● **WHAT IS ASKED**: Everything from the line containing "Model this scene" down to the line containing "COL = scene.collection" is to be returned exactly; include both boundary lines and leave out all others.

● **INPUT DATA**:

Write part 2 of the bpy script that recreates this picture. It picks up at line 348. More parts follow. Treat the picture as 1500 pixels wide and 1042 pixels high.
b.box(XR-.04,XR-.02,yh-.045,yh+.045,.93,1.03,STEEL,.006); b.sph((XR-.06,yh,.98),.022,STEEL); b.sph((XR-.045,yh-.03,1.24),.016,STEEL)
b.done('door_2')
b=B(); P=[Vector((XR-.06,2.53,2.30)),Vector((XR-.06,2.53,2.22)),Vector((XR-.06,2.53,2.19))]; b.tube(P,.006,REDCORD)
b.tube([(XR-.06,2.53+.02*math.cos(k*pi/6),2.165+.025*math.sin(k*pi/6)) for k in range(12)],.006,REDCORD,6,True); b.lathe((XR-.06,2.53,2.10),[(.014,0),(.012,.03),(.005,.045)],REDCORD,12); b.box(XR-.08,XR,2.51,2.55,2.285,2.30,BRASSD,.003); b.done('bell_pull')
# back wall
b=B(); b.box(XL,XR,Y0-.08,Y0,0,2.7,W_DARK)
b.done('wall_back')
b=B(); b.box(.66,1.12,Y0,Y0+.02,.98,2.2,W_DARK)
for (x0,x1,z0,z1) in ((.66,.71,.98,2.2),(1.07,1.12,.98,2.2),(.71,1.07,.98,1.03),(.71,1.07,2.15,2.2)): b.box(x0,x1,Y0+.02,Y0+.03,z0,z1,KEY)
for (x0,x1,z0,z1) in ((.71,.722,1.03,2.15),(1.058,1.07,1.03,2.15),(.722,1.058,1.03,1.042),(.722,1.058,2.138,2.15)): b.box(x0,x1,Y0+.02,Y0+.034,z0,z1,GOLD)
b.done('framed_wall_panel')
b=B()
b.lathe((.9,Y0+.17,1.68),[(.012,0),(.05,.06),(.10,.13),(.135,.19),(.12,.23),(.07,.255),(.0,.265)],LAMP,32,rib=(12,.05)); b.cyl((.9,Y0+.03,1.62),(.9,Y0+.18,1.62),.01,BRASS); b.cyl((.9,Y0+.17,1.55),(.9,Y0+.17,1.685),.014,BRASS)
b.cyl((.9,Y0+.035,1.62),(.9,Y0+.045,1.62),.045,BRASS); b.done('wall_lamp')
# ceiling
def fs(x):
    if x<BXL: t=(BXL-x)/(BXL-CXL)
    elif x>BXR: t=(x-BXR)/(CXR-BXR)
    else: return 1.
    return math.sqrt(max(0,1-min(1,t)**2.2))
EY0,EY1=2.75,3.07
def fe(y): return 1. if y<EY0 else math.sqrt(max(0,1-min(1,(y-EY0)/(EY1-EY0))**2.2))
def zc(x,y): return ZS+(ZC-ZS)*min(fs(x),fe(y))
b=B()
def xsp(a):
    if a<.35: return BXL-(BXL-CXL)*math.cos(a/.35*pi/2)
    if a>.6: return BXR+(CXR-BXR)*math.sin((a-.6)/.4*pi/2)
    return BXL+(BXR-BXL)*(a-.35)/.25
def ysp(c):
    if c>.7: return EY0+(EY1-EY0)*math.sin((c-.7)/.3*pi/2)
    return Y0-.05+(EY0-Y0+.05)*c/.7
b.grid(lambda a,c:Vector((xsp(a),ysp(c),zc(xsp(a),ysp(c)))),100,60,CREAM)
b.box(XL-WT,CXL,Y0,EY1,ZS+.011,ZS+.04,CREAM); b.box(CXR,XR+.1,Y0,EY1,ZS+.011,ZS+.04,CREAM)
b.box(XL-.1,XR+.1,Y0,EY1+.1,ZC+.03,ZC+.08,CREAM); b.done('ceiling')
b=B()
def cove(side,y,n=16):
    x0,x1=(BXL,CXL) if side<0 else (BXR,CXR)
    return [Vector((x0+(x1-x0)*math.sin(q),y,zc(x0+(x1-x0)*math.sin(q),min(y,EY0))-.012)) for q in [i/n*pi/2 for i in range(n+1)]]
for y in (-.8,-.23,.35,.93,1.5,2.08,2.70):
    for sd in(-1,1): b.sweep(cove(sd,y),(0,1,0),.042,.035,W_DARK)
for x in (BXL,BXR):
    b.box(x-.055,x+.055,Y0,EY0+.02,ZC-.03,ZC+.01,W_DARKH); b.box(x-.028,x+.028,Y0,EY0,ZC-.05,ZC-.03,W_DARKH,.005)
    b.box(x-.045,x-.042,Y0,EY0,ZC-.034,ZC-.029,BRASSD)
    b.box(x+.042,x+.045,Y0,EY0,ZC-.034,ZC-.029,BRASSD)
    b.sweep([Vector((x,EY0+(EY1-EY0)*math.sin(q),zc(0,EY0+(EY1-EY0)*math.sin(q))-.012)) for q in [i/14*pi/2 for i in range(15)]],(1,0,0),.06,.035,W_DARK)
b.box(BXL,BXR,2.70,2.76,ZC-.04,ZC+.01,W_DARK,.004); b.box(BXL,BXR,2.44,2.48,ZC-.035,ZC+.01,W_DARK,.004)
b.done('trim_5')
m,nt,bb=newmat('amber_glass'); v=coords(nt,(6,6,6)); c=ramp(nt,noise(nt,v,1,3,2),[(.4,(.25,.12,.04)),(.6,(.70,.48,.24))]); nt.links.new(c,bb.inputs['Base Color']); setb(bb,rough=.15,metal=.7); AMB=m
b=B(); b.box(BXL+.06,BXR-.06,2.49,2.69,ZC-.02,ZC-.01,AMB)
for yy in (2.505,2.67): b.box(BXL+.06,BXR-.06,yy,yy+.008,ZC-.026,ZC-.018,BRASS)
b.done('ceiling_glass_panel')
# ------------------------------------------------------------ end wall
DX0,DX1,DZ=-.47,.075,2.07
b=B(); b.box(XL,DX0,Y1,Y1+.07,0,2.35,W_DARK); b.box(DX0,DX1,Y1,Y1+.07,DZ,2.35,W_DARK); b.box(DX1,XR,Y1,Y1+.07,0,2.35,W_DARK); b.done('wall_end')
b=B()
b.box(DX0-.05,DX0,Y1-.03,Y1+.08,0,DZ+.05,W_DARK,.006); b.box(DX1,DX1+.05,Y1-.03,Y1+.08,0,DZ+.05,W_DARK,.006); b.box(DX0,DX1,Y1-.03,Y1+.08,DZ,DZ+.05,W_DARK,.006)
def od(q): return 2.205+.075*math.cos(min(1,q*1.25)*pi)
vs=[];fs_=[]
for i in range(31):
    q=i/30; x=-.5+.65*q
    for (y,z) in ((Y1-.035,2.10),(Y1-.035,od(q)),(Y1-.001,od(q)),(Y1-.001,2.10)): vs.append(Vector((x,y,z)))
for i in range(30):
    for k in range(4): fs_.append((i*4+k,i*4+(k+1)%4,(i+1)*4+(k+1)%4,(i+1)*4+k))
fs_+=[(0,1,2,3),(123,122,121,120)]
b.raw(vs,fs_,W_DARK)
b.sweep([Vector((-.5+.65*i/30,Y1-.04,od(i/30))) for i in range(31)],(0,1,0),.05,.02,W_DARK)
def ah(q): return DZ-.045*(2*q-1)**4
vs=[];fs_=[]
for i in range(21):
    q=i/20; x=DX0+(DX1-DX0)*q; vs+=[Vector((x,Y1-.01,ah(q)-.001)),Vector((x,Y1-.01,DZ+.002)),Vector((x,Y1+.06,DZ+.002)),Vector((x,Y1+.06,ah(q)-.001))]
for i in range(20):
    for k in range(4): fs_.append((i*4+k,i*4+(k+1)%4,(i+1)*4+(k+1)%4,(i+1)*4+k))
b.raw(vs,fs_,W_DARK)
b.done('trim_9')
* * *
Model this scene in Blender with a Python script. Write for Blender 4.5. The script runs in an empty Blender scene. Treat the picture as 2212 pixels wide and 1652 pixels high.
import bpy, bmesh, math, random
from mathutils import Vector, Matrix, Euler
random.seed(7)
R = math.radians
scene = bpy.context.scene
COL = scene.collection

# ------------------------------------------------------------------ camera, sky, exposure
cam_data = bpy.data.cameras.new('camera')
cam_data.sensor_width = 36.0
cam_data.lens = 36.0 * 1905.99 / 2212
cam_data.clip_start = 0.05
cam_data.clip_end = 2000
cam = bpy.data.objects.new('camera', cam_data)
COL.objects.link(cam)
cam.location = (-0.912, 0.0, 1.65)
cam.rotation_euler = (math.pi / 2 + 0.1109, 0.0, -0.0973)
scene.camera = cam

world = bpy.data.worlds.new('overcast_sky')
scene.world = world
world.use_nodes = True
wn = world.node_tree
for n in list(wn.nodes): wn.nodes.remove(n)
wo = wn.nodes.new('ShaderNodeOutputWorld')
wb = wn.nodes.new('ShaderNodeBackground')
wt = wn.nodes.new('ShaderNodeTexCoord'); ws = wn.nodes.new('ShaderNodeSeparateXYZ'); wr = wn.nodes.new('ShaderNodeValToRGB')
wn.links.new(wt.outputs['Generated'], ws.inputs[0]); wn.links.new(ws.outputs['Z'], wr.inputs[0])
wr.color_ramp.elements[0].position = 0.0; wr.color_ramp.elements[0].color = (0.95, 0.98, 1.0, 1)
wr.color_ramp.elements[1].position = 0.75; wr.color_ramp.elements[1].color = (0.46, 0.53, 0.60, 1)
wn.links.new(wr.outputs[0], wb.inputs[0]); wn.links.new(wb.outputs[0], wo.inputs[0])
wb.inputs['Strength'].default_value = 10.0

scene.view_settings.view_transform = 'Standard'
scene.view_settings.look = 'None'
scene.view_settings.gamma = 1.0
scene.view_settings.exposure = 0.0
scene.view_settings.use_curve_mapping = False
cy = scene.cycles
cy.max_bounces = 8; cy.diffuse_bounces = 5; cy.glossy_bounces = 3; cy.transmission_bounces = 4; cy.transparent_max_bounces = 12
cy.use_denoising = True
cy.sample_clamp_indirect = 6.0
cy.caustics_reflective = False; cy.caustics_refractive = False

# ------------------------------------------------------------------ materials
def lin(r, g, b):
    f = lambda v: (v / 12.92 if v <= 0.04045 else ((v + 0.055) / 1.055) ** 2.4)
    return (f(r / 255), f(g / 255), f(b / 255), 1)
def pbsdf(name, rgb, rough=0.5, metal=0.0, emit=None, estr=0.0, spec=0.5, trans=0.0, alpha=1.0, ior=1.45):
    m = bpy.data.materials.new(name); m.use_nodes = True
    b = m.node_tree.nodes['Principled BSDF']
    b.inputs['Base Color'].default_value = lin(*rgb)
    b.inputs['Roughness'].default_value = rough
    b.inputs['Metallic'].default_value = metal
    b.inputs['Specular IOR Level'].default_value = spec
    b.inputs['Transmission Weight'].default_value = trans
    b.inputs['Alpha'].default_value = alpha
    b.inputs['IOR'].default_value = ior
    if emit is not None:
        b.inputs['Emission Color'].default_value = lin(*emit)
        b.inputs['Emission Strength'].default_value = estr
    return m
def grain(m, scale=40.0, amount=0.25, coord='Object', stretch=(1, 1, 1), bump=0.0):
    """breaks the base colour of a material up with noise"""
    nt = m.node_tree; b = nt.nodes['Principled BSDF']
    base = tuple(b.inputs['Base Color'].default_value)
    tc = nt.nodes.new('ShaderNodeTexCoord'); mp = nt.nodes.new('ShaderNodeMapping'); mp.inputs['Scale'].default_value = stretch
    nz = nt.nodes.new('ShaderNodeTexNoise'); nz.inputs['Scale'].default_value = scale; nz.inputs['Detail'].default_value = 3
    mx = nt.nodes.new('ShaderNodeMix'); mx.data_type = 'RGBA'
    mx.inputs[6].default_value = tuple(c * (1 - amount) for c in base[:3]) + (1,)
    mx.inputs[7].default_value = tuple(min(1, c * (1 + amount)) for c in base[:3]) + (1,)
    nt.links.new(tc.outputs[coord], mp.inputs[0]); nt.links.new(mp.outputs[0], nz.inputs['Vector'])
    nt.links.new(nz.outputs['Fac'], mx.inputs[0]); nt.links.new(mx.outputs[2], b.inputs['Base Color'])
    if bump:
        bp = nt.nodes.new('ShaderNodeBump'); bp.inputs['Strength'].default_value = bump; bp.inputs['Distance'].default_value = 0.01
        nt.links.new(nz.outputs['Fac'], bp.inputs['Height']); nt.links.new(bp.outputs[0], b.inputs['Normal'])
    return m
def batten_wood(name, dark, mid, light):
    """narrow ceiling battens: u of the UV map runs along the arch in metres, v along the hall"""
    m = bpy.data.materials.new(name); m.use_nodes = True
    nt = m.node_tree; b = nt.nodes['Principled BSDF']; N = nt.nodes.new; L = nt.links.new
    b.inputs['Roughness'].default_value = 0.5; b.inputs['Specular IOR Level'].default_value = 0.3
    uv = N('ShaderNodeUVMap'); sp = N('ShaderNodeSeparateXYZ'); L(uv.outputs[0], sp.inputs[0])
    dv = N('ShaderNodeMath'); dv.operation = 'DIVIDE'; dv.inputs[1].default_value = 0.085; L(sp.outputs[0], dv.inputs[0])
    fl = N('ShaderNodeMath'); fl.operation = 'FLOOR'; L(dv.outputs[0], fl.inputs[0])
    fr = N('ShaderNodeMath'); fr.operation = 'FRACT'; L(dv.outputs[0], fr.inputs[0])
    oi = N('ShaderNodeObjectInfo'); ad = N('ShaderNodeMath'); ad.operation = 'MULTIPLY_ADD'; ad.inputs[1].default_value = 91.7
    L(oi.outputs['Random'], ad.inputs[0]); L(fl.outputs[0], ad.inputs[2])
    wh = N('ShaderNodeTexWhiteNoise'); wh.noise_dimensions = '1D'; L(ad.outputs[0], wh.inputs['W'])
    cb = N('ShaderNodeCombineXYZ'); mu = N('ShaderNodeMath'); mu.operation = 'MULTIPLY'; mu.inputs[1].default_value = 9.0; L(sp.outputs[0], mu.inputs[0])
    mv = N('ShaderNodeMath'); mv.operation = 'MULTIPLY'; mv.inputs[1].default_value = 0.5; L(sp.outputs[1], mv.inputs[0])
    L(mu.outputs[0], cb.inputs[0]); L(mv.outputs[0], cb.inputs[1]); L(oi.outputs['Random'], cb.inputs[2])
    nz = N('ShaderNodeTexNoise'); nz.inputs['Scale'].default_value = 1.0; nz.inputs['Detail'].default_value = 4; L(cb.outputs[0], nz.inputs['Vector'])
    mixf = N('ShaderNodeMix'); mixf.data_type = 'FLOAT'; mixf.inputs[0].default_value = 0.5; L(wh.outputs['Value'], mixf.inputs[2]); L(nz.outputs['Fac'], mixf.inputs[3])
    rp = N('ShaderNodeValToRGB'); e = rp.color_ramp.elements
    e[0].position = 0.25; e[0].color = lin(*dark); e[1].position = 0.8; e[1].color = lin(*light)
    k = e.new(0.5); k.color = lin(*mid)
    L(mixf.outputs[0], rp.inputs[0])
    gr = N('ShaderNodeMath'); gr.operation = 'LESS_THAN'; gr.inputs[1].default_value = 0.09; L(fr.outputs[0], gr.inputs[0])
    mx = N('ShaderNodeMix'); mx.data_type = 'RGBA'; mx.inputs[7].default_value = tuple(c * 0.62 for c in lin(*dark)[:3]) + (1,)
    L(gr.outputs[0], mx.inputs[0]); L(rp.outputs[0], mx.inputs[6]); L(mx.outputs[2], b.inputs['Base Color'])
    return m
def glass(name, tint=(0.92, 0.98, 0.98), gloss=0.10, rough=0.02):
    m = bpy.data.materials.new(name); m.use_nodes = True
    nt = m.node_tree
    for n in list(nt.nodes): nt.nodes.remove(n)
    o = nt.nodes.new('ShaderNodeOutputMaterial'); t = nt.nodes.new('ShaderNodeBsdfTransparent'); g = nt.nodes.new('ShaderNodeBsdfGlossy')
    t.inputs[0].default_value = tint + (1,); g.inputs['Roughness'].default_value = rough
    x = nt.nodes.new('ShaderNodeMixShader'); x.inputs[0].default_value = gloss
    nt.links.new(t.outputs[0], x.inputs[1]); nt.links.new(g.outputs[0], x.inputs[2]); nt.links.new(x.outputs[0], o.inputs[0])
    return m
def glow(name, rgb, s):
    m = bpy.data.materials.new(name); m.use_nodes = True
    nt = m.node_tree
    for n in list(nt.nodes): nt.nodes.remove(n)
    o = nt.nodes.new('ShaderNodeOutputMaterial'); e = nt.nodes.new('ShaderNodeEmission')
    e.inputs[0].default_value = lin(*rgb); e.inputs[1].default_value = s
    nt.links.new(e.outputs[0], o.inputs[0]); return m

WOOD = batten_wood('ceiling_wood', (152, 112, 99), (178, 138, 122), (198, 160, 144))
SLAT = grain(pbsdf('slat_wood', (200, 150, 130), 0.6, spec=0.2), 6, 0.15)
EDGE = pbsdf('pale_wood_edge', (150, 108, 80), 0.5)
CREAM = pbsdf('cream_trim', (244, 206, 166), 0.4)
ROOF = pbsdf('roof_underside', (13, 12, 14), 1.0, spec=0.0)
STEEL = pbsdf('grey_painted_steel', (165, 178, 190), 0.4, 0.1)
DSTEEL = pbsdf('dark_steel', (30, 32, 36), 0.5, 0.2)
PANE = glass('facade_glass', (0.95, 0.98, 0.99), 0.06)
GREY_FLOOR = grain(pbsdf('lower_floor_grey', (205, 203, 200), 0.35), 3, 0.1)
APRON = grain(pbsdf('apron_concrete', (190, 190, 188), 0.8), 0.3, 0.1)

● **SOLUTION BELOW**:
Model this scene in Blender with a Python script. Write for Blender 4.5. The script runs in an empty Blender scene. Treat the picture as 2212 pixels wide and 1652 pixels high.
import bpy, bmesh, math, random
from mathutils import Vector, Matrix, Euler
random.seed(7)
R = math.radians
scene = bpy.context.scene
COL = scene.collection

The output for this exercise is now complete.